--- START COLLECTED MATERIAL ---

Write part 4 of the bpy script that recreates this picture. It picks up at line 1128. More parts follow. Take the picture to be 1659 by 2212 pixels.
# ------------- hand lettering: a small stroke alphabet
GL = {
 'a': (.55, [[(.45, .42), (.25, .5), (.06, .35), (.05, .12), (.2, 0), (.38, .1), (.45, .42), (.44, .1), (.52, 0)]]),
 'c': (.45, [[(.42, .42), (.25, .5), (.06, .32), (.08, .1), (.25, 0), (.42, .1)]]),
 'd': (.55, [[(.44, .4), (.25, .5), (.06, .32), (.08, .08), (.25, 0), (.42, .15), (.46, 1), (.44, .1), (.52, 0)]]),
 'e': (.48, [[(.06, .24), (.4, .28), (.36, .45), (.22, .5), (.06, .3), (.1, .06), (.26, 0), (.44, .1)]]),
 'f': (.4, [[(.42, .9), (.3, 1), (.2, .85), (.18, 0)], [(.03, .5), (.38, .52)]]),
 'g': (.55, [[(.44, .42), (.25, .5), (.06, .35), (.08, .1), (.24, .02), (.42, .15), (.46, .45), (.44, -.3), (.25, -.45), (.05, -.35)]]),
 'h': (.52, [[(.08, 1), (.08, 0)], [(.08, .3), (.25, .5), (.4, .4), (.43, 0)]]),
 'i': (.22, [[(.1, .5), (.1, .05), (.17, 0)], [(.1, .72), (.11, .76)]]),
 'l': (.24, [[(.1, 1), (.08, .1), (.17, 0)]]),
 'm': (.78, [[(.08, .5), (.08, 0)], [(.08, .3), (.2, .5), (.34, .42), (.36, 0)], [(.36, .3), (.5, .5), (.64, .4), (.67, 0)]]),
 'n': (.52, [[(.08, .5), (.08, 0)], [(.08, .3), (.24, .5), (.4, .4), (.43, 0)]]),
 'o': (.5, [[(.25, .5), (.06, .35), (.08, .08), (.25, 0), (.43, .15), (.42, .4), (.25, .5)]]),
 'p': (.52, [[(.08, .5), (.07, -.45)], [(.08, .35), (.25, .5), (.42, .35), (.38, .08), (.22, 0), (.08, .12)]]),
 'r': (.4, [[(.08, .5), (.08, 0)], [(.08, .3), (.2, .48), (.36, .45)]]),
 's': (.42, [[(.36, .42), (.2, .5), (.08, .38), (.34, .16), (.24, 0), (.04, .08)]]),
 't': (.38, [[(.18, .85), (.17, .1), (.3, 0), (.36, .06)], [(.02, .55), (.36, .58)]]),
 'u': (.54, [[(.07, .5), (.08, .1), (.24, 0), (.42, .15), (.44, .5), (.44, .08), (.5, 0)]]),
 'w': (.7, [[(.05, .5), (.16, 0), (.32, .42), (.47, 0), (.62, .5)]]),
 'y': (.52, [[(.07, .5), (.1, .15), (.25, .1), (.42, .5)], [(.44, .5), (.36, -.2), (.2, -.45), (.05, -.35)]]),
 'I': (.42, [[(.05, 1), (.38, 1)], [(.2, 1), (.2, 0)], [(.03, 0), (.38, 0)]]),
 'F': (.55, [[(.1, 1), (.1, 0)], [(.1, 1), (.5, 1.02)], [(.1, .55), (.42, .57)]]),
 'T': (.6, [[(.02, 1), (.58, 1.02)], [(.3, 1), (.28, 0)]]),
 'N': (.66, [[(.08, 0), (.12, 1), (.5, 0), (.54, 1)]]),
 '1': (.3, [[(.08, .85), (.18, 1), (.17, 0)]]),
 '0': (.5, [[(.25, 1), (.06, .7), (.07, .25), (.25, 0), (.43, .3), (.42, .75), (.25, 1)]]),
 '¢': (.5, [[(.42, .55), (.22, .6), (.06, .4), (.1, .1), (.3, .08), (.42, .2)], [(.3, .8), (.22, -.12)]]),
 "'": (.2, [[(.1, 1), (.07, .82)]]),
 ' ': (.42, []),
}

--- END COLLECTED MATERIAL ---

- **TASK INSTRUCTIONS**: Return the full listing, character for character.

- **SOLUTION BELOW**:
Write part 4 of the bpy script that recreates this picture. It picks up at line 1128. More parts follow. Take the picture to be 1659 by 2212 pixels.
# ------------- hand lettering: a small stroke alphabet
GL = {
 'a': (.55, [[(.45, .42), (.25, .5), (.06, .35), (.05, .12), (.2, 0), (.38, .1), (.45, .42), (.44, .1), (.52, 0)]]),
 'c': (.45, [[(.42, .42), (.25, .5), (.06, .32), (.08, .1), (.25, 0), (.42, .1)]]),
 'd': (.55, [[(.44, .4), (.25, .5), (.06, .32), (.08, .08), (.25, 0), (.42, .15), (.46, 1), (.44, .1), (.52, 0)]]),
 'e': (.48, [[(.06, .24), (.4, .28), (.36, .45), (.22, .5), (.06, .3), (.1, .06), (.26, 0), (.44, .1)]]),
 'f': (.4, [[(.42, .9), (.3, 1), (.2, .85), (.18, 0)], [(.03, .5), (.38, .52)]]),
 'g': (.55, [[(.44, .42), (.25, .5), (.06, .35), (.08, .1), (.24, .02), (.42, .15), (.46, .45), (.44, -.3), (.25, -.45), (.05, -.35)]]),
 'h': (.52, [[(.08, 1), (.08, 0)], [(.08, .3), (.25, .5), (.4, .4), (.43, 0)]]),
 'i': (.22, [[(.1, .5), (.1, .05), (.17, 0)], [(.1, .72), (.11, .76)]]),
 'l': (.24, [[(.1, 1), (.08, .1), (.17, 0)]]),
 'm': (.78, [[(.08, .5), (.08, 0)], [(.08, .3), (.2, .5), (.34, .42), (.36, 0)], [(.36, .3), (.5, .5), (.64, .4), (.67, 0)]]),
 'n': (.52, [[(.08, .5), (.08, 0)], [(.08, .3), (.24, .5), (.4, .4), (.43, 0)]]),
 'o': (.5, [[(.25, .5), (.06, .35), (.08, .08), (.25, 0), (.43, .15), (.42, .4), (.25, .5)]]),
 'p': (.52, [[(.08, .5), (.07, -.45)], [(.08, .35), (.25, .5), (.42, .35), (.38, .08), (.22, 0), (.08, .12)]]),
 'r': (.4, [[(.08, .5), (.08, 0)], [(.08, .3), (.2, .48), (.36, .45)]]),
 's': (.42, [[(.36, .42), (.2, .5), (.08, .38), (.34, .16), (.24, 0), (.04, .08)]]),
 't': (.38, [[(.18, .85), (.17, .1), (.3, 0), (.36, .06)], [(.02, .55), (.36, .58)]]),
 'u': (.54, [[(.07, .5), (.08, .1), (.24, 0), (.42, .15), (.44, .5), (.44, .08), (.5, 0)]]),
 'w': (.7, [[(.05, .5), (.16, 0), (.32, .42), (.47, 0), (.62, .5)]]),
 'y': (.52, [[(.07, .5), (.1, .15), (.25, .1), (.42, .5)], [(.44, .5), (.36, -.2), (.2, -.45), (.05, -.35)]]),
 'I': (.42, [[(.05, 1), (.38, 1)], [(.2, 1), (.2, 0)], [(.03, 0), (.38, 0)]]),
 'F': (.55, [[(.1, 1), (.1, 0)], [(.1, 1), (.5, 1.02)], [(.1, .55), (.42, .57)]]),
 'T': (.6, [[(.02, 1), (.58, 1.02)], [(.3, 1), (.28, 0)]]),
 'N': (.66, [[(.08, 0), (.12, 1), (.5, 0), (.54, 1)]]),
 '1': (.3, [[(.08, .85), (.18, 1), (.17, 0)]]),
 '0': (.5, [[(.25, 1), (.06, .7), (.07, .25), (.25, 0), (.43, .3), (.42, .75), (.25, 1)]]),
 '¢': (.5, [[(.42, .55), (.22, .6), (.06, .4), (.1, .1), (.3, .08), (.42, .2)], [(.3, .8), (.22, -.12)]]),
 "'": (.2, [[(.1, 1), (.07, .82)]]),
 ' ': (.42, []),
}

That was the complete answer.